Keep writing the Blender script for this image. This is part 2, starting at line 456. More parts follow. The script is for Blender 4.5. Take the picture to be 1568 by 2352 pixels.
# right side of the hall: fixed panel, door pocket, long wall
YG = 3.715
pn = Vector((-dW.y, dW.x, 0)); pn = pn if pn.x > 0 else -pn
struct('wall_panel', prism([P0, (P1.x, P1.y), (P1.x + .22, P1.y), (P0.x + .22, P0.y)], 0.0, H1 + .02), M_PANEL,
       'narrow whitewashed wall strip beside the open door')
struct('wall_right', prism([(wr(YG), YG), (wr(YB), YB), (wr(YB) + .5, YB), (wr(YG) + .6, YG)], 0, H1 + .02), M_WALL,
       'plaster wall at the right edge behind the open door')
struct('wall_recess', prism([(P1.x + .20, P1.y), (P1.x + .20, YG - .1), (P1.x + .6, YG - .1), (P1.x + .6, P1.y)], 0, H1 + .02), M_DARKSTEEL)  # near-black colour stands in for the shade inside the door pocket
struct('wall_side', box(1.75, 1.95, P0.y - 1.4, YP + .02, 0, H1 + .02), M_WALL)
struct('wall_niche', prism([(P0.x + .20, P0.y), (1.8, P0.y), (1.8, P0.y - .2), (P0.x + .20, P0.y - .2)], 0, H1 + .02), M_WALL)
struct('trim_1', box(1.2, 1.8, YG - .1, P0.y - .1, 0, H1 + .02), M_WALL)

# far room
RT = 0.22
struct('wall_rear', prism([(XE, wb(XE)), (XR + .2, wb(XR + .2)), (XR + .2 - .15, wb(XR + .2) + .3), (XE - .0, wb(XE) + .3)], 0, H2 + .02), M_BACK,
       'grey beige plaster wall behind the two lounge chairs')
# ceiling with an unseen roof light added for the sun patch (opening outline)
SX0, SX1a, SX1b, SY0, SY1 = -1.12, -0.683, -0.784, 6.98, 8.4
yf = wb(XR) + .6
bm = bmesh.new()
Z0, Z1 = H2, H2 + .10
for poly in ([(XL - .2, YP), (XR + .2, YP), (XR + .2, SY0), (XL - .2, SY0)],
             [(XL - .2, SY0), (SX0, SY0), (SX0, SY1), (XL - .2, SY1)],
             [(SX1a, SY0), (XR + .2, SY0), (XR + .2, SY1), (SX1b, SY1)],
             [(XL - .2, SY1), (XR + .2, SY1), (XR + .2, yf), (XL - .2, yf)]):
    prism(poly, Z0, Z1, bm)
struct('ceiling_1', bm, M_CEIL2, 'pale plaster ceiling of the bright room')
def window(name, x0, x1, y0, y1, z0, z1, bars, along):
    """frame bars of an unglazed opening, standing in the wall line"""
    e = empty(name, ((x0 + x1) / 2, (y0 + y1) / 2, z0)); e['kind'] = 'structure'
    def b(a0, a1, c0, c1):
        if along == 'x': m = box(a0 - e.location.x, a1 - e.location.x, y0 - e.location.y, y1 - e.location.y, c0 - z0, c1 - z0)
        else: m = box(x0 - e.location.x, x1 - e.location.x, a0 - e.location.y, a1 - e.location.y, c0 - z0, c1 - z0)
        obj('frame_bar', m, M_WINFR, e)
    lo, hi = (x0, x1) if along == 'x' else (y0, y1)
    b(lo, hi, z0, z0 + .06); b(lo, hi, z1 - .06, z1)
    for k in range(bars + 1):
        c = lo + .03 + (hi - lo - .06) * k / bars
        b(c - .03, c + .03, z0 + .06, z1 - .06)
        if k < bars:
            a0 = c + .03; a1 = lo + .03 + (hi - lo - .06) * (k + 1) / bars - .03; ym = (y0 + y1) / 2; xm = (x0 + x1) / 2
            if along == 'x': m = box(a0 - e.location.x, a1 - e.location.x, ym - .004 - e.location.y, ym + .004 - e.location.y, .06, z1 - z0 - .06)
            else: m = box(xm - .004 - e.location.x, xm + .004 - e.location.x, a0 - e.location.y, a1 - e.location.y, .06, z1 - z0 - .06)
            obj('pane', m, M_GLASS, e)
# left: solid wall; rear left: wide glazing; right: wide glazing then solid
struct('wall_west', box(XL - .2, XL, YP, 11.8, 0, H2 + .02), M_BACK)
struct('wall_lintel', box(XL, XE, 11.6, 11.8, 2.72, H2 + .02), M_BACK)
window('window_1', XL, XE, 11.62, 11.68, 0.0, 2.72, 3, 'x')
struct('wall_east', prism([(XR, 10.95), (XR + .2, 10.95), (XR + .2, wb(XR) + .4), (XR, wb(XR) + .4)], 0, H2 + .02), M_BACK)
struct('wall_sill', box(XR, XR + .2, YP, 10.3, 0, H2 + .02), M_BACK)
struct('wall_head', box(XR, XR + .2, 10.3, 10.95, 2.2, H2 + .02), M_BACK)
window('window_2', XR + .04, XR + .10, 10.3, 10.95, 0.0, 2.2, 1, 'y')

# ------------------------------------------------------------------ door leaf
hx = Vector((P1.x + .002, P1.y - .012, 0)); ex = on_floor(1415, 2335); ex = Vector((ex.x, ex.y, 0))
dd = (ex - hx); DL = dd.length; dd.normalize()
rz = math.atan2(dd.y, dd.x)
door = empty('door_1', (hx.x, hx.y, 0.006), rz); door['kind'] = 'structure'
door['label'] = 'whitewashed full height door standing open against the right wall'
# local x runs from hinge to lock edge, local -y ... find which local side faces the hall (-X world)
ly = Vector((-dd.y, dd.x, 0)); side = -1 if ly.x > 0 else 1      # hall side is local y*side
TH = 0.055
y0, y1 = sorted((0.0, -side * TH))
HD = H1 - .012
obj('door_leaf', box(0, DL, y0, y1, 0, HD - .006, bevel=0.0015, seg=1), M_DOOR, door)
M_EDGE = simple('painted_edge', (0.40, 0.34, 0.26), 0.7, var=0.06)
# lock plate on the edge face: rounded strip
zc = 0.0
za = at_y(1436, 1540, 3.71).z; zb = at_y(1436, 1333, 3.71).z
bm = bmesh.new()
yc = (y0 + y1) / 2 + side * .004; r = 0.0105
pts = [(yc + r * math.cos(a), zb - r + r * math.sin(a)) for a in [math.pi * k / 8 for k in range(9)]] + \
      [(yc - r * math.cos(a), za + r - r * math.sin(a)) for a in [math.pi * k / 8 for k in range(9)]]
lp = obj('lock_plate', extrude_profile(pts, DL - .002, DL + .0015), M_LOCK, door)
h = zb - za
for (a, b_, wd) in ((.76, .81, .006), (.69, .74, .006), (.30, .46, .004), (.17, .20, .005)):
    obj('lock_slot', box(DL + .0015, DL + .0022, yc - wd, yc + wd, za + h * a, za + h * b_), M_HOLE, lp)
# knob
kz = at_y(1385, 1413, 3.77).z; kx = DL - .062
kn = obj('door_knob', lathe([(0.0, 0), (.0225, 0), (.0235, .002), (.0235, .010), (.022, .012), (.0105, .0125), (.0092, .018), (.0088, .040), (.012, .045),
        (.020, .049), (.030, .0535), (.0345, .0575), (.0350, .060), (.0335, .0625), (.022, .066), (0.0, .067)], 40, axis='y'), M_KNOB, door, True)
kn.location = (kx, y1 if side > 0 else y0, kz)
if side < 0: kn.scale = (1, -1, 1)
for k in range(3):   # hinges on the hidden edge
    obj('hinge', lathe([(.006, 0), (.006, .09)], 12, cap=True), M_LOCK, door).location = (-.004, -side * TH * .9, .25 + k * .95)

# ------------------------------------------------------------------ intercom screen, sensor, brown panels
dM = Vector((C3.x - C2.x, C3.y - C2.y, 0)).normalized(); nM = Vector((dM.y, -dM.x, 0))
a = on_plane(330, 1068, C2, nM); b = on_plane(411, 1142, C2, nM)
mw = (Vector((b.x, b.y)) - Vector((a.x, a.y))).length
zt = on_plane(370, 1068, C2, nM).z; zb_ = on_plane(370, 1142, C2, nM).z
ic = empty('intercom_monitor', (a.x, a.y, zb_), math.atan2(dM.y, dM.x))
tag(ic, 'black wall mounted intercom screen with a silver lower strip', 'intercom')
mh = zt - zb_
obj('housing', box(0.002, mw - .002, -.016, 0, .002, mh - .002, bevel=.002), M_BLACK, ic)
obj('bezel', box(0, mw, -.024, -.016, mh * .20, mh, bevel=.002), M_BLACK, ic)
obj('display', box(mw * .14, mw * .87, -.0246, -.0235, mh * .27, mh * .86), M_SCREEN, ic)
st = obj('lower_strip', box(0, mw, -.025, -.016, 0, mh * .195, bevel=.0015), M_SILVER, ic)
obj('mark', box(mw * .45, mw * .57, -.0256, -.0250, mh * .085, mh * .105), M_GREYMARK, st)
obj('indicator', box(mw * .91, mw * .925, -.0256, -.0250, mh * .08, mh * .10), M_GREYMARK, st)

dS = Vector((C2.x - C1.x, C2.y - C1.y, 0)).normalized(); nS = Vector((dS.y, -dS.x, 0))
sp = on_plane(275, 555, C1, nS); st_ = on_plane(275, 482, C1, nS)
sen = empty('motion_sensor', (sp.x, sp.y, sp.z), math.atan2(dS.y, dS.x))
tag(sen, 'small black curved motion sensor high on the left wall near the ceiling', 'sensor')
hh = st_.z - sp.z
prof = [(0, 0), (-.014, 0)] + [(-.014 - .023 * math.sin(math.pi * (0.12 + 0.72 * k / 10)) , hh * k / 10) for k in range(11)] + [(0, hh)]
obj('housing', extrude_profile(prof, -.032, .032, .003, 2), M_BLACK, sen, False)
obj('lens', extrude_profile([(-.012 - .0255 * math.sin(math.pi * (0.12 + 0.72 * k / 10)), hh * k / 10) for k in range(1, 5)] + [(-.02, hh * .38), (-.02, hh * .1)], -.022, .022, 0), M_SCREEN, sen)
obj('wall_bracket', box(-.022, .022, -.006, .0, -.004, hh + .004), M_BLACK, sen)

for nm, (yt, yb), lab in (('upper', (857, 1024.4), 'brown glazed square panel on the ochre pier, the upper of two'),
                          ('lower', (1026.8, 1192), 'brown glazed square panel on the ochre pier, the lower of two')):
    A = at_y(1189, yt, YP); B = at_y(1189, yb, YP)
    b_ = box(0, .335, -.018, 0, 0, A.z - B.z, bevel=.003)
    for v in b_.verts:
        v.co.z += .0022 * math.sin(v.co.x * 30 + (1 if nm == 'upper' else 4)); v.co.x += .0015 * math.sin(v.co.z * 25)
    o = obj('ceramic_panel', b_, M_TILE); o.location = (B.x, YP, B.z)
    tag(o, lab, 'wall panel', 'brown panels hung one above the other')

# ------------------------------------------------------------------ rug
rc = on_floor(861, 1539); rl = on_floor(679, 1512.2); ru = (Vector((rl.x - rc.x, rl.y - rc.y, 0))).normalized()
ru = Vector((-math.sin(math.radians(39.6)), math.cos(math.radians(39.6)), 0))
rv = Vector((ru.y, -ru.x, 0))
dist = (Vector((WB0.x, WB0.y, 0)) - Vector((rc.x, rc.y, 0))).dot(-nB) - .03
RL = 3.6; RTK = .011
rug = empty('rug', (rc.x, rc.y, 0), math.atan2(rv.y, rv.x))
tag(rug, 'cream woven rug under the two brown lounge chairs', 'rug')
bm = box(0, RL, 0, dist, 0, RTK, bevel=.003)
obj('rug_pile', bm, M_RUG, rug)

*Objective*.
Repeat exactly, please, each line from the beginning of the data through the line with "struct('trim_1', box(1.2, 1.8, YG" in it, and only those lines.

*The output*.
Keep writing the Blender script for this image. This is part 2, starting at line 456. More parts follow. The script is for Blender 4.5. Take the picture to be 1568 by 2352 pixels.
# right side of the hall: fixed panel, door pocket, long wall
YG = 3.715
pn = Vector((-dW.y, dW.x, 0)); pn = pn if pn.x > 0 else -pn
struct('wall_panel', prism([P0, (P1.x, P1.y), (P1.x + .22, P1.y), (P0.x + .22, P0.y)], 0.0, H1 + .02), M_PANEL,
       'narrow whitewashed wall strip beside the open door')
struct('wall_right', prism([(wr(YG), YG), (wr(YB), YB), (wr(YB) + .5, YB), (wr(YG) + .6, YG)], 0, H1 + .02), M_WALL,
       'plaster wall at the right edge behind the open door')
struct('wall_recess', prism([(P1.x + .20, P1.y), (P1.x + .20, YG - .1), (P1.x + .6, YG - .1), (P1.x + .6, P1.y)], 0, H1 + .02), M_DARKSTEEL)  # near-black colour stands in for the shade inside the door pocket
struct('wall_side', box(1.75, 1.95, P0.y - 1.4, YP + .02, 0, H1 + .02), M_WALL)
struct('wall_niche', prism([(P0.x + .20, P0.y), (1.8, P0.y), (1.8, P0.y - .2), (P0.x + .20, P0.y - .2)], 0, H1 + .02), M_WALL)
struct('trim_1', box(1.2, 1.8, YG - .1, P0.y - .1, 0, H1 + .02), M_WALL)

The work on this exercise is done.